Oh well, might as well talk about my opinion on jokewads that I remember. Some of the earliest jokewads from before Doomworld Forums 3 are stuff still in my mind. I can remember when Paul Corfiatis made New Adventure, a strange and notable journey that amounted to just defeating a creator's head. Yep. There's Big Crappy Shit Megawad (yes that's the name), another "intentionally bad" megawad but without anything of basic interest. Some would say DOOM JR. is a jokewad, filled with lots of newbish quality. The one that comes to my mind first actually is 1337.wad. It pretty much predates Killing Adventure especially given the rather odd humor you can find in the textfile, as well as the levels that seem stupidly impossible because the creators saw fit to throw cyberdemons all around levels. Not to mention 4 Ball of Hell levels that are the exact same. Many of these jokewads have lost their luster in the modern age, but in any case, you have to experience them to understand what and perhaps why they were even made. The age of awarding jokes is over though.

Friday, January 1, 2021

A look back at: Pokemon Gaia

So I did manage to finally finish this rom hack, even though frankly it should have been a lot sooner, I was quite wrapped up in a lot of other things while playing it. That being said, this is so far my favorite rom hack because content-wise, it delivered tremendously. Remember when I said the Dark Rising games overwhelmed me with all sorts of new stuff? Well Gaia does all this, so much more, and keeps the difficulty rather tame! The story is actually well-written, you get access to mostly every single mon up to gen-6, and even abilities and moves of the future gens are put into this Fire Red hack. I often found myself standing in the same locations trying to get everything I could, and managed to get over 600 mons owned by the end of it all. There's perhaps a few loose ends such as hatching special eggs and maybe a few other things missed, but I don't care, there's not much in post-game content in Gaia and for once I'm glad for that.
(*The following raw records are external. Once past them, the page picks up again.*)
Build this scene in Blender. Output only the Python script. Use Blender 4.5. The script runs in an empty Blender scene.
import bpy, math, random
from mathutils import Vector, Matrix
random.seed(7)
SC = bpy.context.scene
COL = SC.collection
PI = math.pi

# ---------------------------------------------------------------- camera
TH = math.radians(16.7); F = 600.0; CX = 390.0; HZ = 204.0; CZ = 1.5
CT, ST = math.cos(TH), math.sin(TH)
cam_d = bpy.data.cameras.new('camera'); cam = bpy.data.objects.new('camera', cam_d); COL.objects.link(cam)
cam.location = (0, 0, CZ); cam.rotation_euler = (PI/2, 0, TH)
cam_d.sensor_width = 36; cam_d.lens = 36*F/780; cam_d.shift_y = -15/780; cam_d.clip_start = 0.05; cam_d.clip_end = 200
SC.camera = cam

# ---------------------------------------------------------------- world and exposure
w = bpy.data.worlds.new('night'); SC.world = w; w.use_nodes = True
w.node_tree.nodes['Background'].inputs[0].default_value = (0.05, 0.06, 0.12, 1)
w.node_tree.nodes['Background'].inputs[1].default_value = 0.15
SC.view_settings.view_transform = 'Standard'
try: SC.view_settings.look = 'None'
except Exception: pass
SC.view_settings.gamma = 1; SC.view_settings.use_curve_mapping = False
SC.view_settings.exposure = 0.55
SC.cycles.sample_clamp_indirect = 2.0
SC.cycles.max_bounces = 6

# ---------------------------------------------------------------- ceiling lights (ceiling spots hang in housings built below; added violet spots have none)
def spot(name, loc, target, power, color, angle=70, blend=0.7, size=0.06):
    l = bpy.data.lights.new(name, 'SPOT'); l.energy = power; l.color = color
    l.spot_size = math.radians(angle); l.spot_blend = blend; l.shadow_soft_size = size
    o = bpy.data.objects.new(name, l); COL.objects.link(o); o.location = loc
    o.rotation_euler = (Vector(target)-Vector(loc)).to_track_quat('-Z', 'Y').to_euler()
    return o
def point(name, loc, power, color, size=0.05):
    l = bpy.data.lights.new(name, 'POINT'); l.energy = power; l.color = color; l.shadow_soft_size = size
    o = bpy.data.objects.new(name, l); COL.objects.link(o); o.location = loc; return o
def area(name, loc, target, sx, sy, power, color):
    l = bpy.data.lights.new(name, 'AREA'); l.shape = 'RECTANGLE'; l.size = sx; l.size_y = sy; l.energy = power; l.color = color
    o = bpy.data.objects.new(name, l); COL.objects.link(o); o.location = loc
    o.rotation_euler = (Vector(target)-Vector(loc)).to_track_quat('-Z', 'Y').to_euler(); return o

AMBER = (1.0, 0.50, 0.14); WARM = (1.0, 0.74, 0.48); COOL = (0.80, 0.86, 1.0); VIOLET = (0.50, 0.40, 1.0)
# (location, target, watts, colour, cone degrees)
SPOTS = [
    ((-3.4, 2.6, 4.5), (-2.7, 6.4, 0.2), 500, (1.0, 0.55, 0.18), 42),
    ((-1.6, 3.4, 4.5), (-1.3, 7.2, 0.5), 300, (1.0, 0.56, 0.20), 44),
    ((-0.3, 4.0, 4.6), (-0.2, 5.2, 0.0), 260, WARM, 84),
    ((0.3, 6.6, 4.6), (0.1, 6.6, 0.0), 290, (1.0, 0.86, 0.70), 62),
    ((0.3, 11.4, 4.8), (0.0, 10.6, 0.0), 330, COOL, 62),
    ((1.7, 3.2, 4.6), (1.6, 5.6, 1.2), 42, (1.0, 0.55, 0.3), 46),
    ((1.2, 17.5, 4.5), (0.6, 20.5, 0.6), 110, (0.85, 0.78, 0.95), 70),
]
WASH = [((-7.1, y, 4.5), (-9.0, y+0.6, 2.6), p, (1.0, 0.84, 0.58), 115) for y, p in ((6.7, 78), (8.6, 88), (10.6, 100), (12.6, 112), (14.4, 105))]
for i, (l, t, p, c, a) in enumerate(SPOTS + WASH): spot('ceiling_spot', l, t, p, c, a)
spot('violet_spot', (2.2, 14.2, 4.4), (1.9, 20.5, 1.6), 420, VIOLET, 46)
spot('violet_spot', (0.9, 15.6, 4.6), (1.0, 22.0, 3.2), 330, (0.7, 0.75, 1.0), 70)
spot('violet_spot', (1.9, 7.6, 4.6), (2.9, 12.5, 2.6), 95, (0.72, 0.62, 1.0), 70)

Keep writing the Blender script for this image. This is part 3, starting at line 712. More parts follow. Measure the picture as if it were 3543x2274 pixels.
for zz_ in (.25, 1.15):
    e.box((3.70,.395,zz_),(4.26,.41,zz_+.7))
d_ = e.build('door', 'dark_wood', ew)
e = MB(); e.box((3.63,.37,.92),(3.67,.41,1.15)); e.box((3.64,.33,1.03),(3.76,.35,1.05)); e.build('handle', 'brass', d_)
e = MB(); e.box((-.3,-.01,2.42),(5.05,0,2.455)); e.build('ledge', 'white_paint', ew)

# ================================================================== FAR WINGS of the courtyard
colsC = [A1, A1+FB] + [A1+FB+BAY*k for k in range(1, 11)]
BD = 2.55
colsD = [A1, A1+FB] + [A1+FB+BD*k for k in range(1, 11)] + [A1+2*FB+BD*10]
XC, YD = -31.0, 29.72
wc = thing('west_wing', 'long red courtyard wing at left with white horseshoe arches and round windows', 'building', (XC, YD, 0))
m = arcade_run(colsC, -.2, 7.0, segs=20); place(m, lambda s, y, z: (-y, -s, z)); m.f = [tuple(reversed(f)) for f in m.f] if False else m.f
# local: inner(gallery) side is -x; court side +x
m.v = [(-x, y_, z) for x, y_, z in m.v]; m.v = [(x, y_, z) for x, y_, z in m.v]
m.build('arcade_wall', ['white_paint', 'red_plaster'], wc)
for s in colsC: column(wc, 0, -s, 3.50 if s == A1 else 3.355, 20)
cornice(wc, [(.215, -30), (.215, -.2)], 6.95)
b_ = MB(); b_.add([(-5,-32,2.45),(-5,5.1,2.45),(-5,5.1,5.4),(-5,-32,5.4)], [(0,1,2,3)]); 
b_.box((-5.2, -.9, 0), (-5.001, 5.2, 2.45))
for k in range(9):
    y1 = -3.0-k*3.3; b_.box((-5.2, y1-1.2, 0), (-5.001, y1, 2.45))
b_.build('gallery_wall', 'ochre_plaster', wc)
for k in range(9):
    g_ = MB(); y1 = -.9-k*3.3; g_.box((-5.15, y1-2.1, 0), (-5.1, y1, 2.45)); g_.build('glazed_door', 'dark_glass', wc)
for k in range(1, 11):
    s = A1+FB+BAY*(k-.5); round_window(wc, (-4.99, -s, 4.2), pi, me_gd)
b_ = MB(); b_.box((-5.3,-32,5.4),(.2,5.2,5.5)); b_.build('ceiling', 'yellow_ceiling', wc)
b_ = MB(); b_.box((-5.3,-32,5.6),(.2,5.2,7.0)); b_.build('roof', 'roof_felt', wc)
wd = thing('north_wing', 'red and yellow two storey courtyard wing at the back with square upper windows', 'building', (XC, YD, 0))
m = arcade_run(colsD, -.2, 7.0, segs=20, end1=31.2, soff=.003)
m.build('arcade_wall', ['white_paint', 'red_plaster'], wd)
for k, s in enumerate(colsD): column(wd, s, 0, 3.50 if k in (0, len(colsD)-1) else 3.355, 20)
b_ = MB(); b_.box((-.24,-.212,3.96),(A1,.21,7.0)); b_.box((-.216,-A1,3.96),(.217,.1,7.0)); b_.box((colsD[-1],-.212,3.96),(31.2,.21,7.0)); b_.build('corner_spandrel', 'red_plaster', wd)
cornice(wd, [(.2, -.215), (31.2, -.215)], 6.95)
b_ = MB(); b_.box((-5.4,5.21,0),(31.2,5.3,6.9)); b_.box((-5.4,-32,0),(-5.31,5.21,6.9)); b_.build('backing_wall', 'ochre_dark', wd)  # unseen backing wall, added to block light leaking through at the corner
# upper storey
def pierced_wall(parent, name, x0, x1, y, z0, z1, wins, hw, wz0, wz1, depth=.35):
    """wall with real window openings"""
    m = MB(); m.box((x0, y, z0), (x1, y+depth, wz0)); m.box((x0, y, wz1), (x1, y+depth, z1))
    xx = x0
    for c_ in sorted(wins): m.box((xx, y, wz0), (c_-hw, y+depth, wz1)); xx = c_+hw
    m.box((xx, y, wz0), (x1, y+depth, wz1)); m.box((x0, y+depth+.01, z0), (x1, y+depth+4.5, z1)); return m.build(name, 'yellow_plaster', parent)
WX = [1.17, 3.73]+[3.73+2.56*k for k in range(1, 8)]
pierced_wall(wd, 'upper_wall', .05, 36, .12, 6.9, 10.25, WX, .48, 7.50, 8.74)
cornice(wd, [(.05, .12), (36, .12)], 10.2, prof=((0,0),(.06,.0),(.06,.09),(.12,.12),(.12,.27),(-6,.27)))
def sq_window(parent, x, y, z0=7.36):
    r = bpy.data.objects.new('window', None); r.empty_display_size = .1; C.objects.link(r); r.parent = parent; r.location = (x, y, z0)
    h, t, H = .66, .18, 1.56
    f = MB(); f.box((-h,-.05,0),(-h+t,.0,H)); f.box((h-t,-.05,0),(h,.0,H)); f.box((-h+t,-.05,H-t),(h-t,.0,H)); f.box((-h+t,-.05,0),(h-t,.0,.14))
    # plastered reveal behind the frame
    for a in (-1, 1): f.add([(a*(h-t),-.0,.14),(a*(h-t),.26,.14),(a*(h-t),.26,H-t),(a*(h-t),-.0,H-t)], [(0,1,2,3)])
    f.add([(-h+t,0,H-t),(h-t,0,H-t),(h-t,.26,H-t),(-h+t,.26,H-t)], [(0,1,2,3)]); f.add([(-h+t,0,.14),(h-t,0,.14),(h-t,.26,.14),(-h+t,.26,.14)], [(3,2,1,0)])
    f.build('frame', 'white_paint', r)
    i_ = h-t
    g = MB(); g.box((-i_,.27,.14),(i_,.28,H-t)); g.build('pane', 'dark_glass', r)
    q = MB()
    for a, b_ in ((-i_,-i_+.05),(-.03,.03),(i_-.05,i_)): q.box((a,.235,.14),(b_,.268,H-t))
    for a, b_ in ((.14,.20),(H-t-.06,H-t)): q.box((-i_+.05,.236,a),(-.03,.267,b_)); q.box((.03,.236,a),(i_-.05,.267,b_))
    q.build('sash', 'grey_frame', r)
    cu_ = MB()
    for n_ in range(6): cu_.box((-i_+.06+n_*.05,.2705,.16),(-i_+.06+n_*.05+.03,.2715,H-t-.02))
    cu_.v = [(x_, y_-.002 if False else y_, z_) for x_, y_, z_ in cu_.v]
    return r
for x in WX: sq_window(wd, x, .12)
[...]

Interesting that the Regi mons tend to have some sort of role in most of these rom hacks I'm playing, particularly Regigigas who was pretty much the focal point (having been on the box art and all too). Resolute I remember Wind tried to use Regigigas, and Brandon in Dark Rising 2 had the full team to use as enemies. It sucks you can't actually catch them in this version, though oddly, the three main Regis are listed as owned once you use them in the "dream" battle sequences. Kinda weird. Only legendaries able to be caught are Deoxys and Rayquaza, but I'm not really complaining ever since those stupidly well-hidden legendaries of Altair and Sirius last year took up a lot of walkthrough time. HMs were actually quite frequently used which is one mark against it, and even Dive found its uses often (heck there's even trainers underwater now). Apart from post-game most trainers don't have above Lv60, a decent curve to end on more or less. Having to remember all the current ways to evolve mons (yes, even those who have different evolution methods introduced in Gen-4+) as well as figure out how to evolve the current sets (and even breed them since some first forms aren't available in the wild, and yes trade evolutions evolve by level or sometimes by stone) was quite a challenge. There's also an actually decent bug-catching contest where I savescum to get some more evolution stones and such. There's more than enough to overwhelm me with Gaia, but it sure did its thing and managed to be the best ROM hack I played in 2020.